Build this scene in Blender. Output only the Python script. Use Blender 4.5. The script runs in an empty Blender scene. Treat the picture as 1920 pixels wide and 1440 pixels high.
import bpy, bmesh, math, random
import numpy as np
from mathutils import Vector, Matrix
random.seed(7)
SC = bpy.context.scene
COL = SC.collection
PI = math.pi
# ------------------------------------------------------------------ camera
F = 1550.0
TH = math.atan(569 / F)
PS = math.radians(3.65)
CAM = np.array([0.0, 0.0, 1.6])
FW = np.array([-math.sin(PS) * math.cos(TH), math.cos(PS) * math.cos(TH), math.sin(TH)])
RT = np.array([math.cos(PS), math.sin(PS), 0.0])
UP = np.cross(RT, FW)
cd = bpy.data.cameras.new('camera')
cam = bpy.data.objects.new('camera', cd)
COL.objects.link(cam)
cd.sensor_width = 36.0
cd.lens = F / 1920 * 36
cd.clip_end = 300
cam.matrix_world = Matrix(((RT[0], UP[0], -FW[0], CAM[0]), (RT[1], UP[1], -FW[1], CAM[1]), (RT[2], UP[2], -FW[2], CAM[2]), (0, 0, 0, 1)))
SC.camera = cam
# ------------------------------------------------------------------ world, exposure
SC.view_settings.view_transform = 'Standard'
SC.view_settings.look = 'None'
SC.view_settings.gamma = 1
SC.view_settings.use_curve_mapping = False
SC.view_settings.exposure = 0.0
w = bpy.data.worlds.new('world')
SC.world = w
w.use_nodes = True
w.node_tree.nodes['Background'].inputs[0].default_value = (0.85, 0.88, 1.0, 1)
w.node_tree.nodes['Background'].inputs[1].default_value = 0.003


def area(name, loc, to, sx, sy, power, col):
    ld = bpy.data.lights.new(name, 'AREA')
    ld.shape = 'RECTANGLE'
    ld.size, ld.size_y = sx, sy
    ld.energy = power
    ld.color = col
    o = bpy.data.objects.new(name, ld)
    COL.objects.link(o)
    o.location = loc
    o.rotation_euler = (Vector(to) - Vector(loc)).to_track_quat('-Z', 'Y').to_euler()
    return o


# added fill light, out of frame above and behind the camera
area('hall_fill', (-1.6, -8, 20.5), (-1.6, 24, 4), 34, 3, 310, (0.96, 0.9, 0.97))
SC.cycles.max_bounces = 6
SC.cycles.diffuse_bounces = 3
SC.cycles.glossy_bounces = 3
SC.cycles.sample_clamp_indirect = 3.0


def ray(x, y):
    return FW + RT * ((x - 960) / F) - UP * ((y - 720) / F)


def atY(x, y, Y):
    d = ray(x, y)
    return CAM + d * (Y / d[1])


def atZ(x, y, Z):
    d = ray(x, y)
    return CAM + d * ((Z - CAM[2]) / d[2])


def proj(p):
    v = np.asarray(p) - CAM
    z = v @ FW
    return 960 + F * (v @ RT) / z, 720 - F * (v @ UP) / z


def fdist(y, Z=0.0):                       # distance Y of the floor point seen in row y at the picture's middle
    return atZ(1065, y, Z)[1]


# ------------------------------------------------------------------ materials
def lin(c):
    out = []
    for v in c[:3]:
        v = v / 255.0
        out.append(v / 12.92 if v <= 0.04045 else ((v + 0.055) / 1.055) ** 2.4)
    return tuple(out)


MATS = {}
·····
## What you are asked to do
Output every line above without altering anything.

## Reply
Build this scene in Blender. Output only the Python script. Use Blender 4.5. The script runs in an empty Blender scene. Treat the picture as 1920 pixels wide and 1440 pixels high.
import bpy, bmesh, math, random
import numpy as np
from mathutils import Vector, Matrix
random.seed(7)
SC = bpy.context.scene
COL = SC.collection
PI = math.pi
# ------------------------------------------------------------------ camera
F = 1550.0
TH = math.atan(569 / F)
PS = math.radians(3.65)
CAM = np.array([0.0, 0.0, 1.6])
FW = np.array([-math.sin(PS) * math.cos(TH), math.cos(PS) * math.cos(TH), math.sin(TH)])
RT = np.array([math.cos(PS), math.sin(PS), 0.0])
UP = np.cross(RT, FW)
cd = bpy.data.cameras.new('camera')
cam = bpy.data.objects.new('camera', cd)
COL.objects.link(cam)
cd.sensor_width = 36.0
cd.lens = F / 1920 * 36
cd.clip_end = 300
cam.matrix_world = Matrix(((RT[0], UP[0], -FW[0], CAM[0]), (RT[1], UP[1], -FW[1], CAM[1]), (RT[2], UP[2], -FW[2], CAM[2]), (0, 0, 0, 1)))
SC.camera = cam
# ------------------------------------------------------------------ world, exposure
SC.view_settings.view_transform = 'Standard'
SC.view_settings.look = 'None'
SC.view_settings.gamma = 1
SC.view_settings.use_curve_mapping = False
SC.view_settings.exposure = 0.0
w = bpy.data.worlds.new('world')
SC.world = w
w.use_nodes = True
w.node_tree.nodes['Background'].inputs[0].default_value = (0.85, 0.88, 1.0, 1)
w.node_tree.nodes['Background'].inputs[1].default_value = 0.003


def area(name, loc, to, sx, sy, power, col):
    ld = bpy.data.lights.new(name, 'AREA')
    ld.shape = 'RECTANGLE'
    ld.size, ld.size_y = sx, sy
    ld.energy = power
    ld.color = col
    o = bpy.data.objects.new(name, ld)
    COL.objects.link(o)
    o.location = loc
    o.rotation_euler = (Vector(to) - Vector(loc)).to_track_quat('-Z', 'Y').to_euler()
    return o


# added fill light, out of frame above and behind the camera
area('hall_fill', (-1.6, -8, 20.5), (-1.6, 24, 4), 34, 3, 310, (0.96, 0.9, 0.97))
SC.cycles.max_bounces = 6
SC.cycles.diffuse_bounces = 3
SC.cycles.glossy_bounces = 3
SC.cycles.sample_clamp_indirect = 3.0


def ray(x, y):
    return FW + RT * ((x - 960) / F) - UP * ((y - 720) / F)


def atY(x, y, Y):
    d = ray(x, y)
    return CAM + d * (Y / d[1])


def atZ(x, y, Z):
    d = ray(x, y)
    return CAM + d * ((Z - CAM[2]) / d[2])


def proj(p):
    v = np.asarray(p) - CAM
    z = v @ FW
    return 960 + F * (v @ RT) / z, 720 - F * (v @ UP) / z


def fdist(y, Z=0.0):                       # distance Y of the floor point seen in row y at the picture's middle
    return atZ(1065, y, Z)[1]


# ------------------------------------------------------------------ materials
def lin(c):
    out = []
    for v in c[:3]:
        v = v / 255.0
        out.append(v / 12.92 if v <= 0.04045 else ((v + 0.055) / 1.055) ** 2.4)
    return tuple(out)


MATS = {}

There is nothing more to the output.